Article 3.1 (a) of the Takeover directive expresses one of the fundamental principles of takeover regulations globally: during and in connection with a takeover bid, the offeror must treat the shareholders in the offeree company equally. The principle has always been at the centre of Swedish takeover regulation, introduced in the early 1970s. In Sweden though, the principle has become the focus of the public discussion on several occasions, more specifically with regard to how the principle should be applied when it comes to share classes with equal economic rights but different voting rights. Are such classes different enough for the principle not to exert its demand for equal treatment between holders of the different share classes in the event of a takeover bid on a dual voting class company, or should they be regarded as one and the same in this respect? For non-Swedish observers, this might seem like a theoretical question, but in the Nordic countries this is not the case. Approximately 50 % of the listed companies have a dual voting class share structure in Sweden (including Volvo, H&M, Ericsson and Electrolux), and with the high takeover activity of 20 - 25 takeovers a year, the question is all but theoretical.

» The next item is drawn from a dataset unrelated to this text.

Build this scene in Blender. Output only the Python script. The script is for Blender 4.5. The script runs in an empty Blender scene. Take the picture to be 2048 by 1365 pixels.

The answer in Sweden was for a long time that it was within the right of the holders of high vote shares (so called A shares) to demand a higher price than the price paid for the low vote shares (B shares) in a takeover. In 2009, however, a ban on price differentiation between A and B shares was introduced, and today holders of A and B shares in the offeree company are for all practical purposes required to be treated equally by the offeror.

In the article we problematize this development and the widening of the scope of the principle of equal treatment from an active shareholders’ perspective. In multiple international public policy documents, a growing demand for active, long-term shareholders in listed companies has been expressed. Such ownership has been a dominant form in Swedish listed companies for a long time. More than two thirds of Swedish listed companies have controlling shareholders with large stakes in the companies – owners that generally play an important part in the governance of the companies, thereby fulfilling the desired active shareholder functions.

The dual voting class structure in Sweden has played an important role for active shareholders in Sweden in two respects. First, it constitutes a control enhancing mechanism, allowing an investor to acquire enough votes and control to be able to influence and engage in the management of a company without having to buy a sizable part of a listed company. Secondly, and that is the focus of our article, the possibility for holders to demand a control premium for A shares in a takeover bid has given the A share holders, most often the controlling shareholders, the possibility to get compensation for their increased costs of their governance activities – typically the costs for information gathering, the costs and increased risks of an unbalanced investment portfolio, and the work required to keep a company innovative, dynamic and cutting edge.

The demand for equal treatment between A and B shareholders has put an end to this practice, and the active shareholders can no longer acquire compensation for their governance costs through the means of price differentiation in takeover bids. This, we hypothesise, might affect the engagement of shareholders in Swedish companies negatively. And in light of the demand for active shareholders we raise the question: when it comes to equal treatment of shareholders – can there be too much of it?

Rolf Skog is Honorary Professor of Company and Stock Exchange Law at the School of Business, Economics and Law of the University of Gothenburg.

Erik Lidman is a Doctoral student at the School of Business, Economics and Law of the University of Gothenburg.